Cool, right? BTW, to learn and recognize characters better on Duolingo, it can be helpful to zoom in for some exercises and zoom back out when you need to see the whole screen. When selecting the right semantic meaning from all phonetic options from the deck that the pinyin keyboard option provides, I’d like to do the same, but unfortunately those characters sty small, which makes it difficult for me as a beginner to recognize the one I need.

I can’t enlarge the font pinyin input from Windows itself. I can only zoom in on the text displayed in the browser.

Do you want to write Chinese characters in Duolingo using your own keyboard?

Then read this post on how to write Chinese characters using a common keyboard QWERTY (US/many EUR) /AZERTY (French language) / QWERTZ (German speaking areas) to write Russian, Greek, Arabic, Hebrew, Hindi, Korean, Chinese, Japanese, Duolingo lessons – or really in any offline application or anywhere online.

Finishing that exercise got me to level 1 from that category Hobbies. That unlocked the checkpoint 3, which I passed. Although Duolingo is extremely good at giving you a satisfied feeling about it, I could have never passed it, if it wasn’t for the (deliberate?) mistake of not differentiating between a test and a normal exercise: hovering over any word in a given sentence still gave you the pronunciation and meaning. Also, given characters plus pronunciation weren’t extremely difficult to select the pinyin equivalent from the multiple (3) choice option. But hey, it’s not a state exam at Beijing Uni and it makes me feel good like I reached a next level of Chinese today and it makes me want to return to the course tomorrow. For now, I’ll move on with Swedish or something.

Swedish became Esperanto on Duolingo again

And yes, it keeps on telling you that you’re great. I start to realize the true reason why apps and users need one another.
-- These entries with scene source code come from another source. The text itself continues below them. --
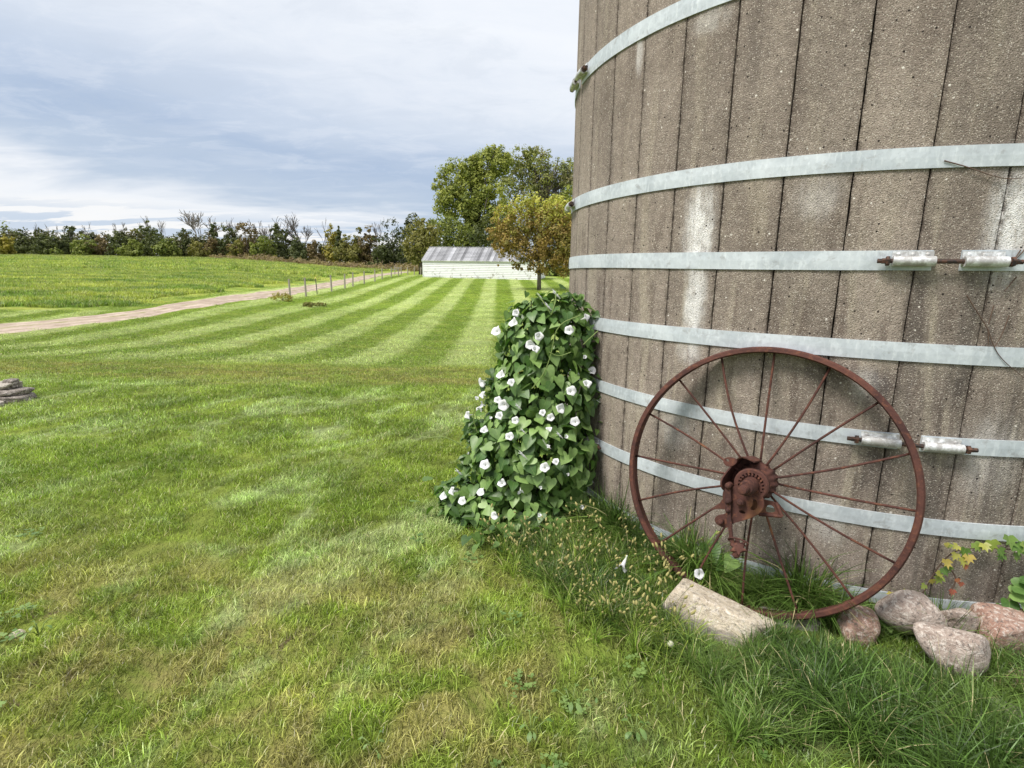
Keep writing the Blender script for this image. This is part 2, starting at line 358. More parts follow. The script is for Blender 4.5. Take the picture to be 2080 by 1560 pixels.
col = t.mix(1., col, t.ramp(mo, (.3, .80), (.7, 1.18)), 'MULTIPLY')
finish(t, col, .92, t.math('ADD', t.math('MULTIPLY', vd, -.6), t.math('ADD', gr, t.noise(pos, 25., 4, .6))), .7, .006, .2)
m_mortar, t = newmat('joint_mortar'); finish(t, t.mix(t.noise(t.n('ShaderNodeNewGeometry').outputs['Position'], 30.), (.03, .026, .024), (.09, .075, .06)), .95)
m_galv, t = newmat('galvanised_steel')
pos = t.n('ShaderNodeNewGeometry').outputs['Position']; x_, y_, z_ = t.xyz(pos)
th = t.math('ARCTAN2', t.math('SUBTRACT', x_, SX), t.math('SUBTRACT', SY, y_)); UV = t.comb(t.math('MULTIPLY', th, SR), z_, 0.)
ga = t.noise(UV, 5., 5, .65); gb = t.noise(t.vmul(UV, (6, 1.4, 1)), 9., 4, .65); gv = t.n('ShaderNodeTexVoronoi', {'Vector': UV, 'Scale': 60.}).outputs['Color']
col = t.mix(t.ss(ga, .3, .7), (.44, .49, .53), (.61, .66, .70))
col = t.mix(t.math('MULTIPLY', t.ss(gb, .5, .68), .5), col, (.70, .75, .78))
col = t.mix(t.math('MULTIPLY', t.ss(t.noise(UV, 14., 5, .7, .4), .56, .68), .5), col, (.30, .30, .30))
col = t.mix(1., col, t.ramp(t.xyz(gv)[0], (0, .93), (1, 1.05)), 'MULTIPLY')
finish(t, col, .62, gb, .3, .002, .35, .15)
m_zinc, t = newmat('bright_zinc'); pos = t.n('ShaderNodeNewGeometry').outputs['Position']; zn = t.noise(pos, 30., 5, .7)
finish(t, t.mix(t.ss(zn, .40, .62), (.42, .41, .40), (.74, .76, .77)), .45, zn, .3, .002, .5, .35)
m_iron, t = newmat('dark_iron'); pos = t.n('ShaderNodeNewGeometry').outputs['Position']
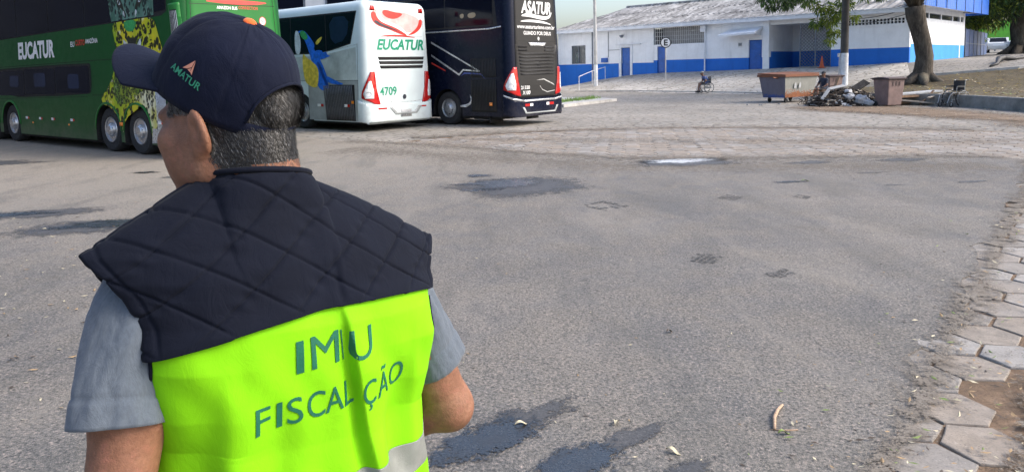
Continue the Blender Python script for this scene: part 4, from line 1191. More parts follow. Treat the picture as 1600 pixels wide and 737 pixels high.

Something about time spent on the app versus having a good feeling. And great if you actually get the marketed benefit along the way.

I was going to switch to Romanian, until I realized I might confuse that with my last language from a minute ago and end up speaking Esperanto in Romania or Romanian in Esperantoland. The latter is probably not that bad, as in my case the only people I know who speak Esperanto are multilinguals from the Polyglot Gathering 2020 who often speak 3-5 Romance languages anyway. Hearing them converse pretty fluent in this constructed language in various chat rooms that weekend inspired me to start learning this language in the first place.

If not this, then what?

If not Romanian, than what? Arabic of course! But dear lord (or Allah), what to do with these numbers in this first exercise? Besides, to answer below question correctly, it should have a fourth answer none, because the audio doesn’t play (except for the first word).

Unfortunately, I can’t tell you yet what this sounds like. Oh wait, if not Duolingo, than Google Translate can read out the pasted text!

Rebut tut gut

a respected, intelligent German former colleague of mine. Or former respected, intelligent German colleague of mine? Ahh, I ♥ order and semantics.

I’ll always remember that advise from a co-worker back a technical service desk. I don’t know if rebooting Windows or just the Chrome browser enabled me to hear the audio from the Duolingo exercises, but it did the job. Now that the audio works, I only have trouble recognizing those Arabic letters that are romanized as 2 and 3. After some continued struggles in the Arab speaking deserts, which I deserted with a lovely dessert, I boarded my vessel and navigated towards the Eastern Aegean where I landed on some isles with another xenophonic tongue and came across the following writing, which actually is related to both Arabic and of course Latin letters.

Useful orations in Greek

From linguistic struggles in the Middle-East and North Africa, I now struggle to see the relevance of above utterance. I find it hard to picture myself in Athens using this phrase, but hey, I recognize a Greek word from other European languages and that’s worth something. After the question about that musical instrument followed who’s bear that is. Yes, 🐻 not 🍻.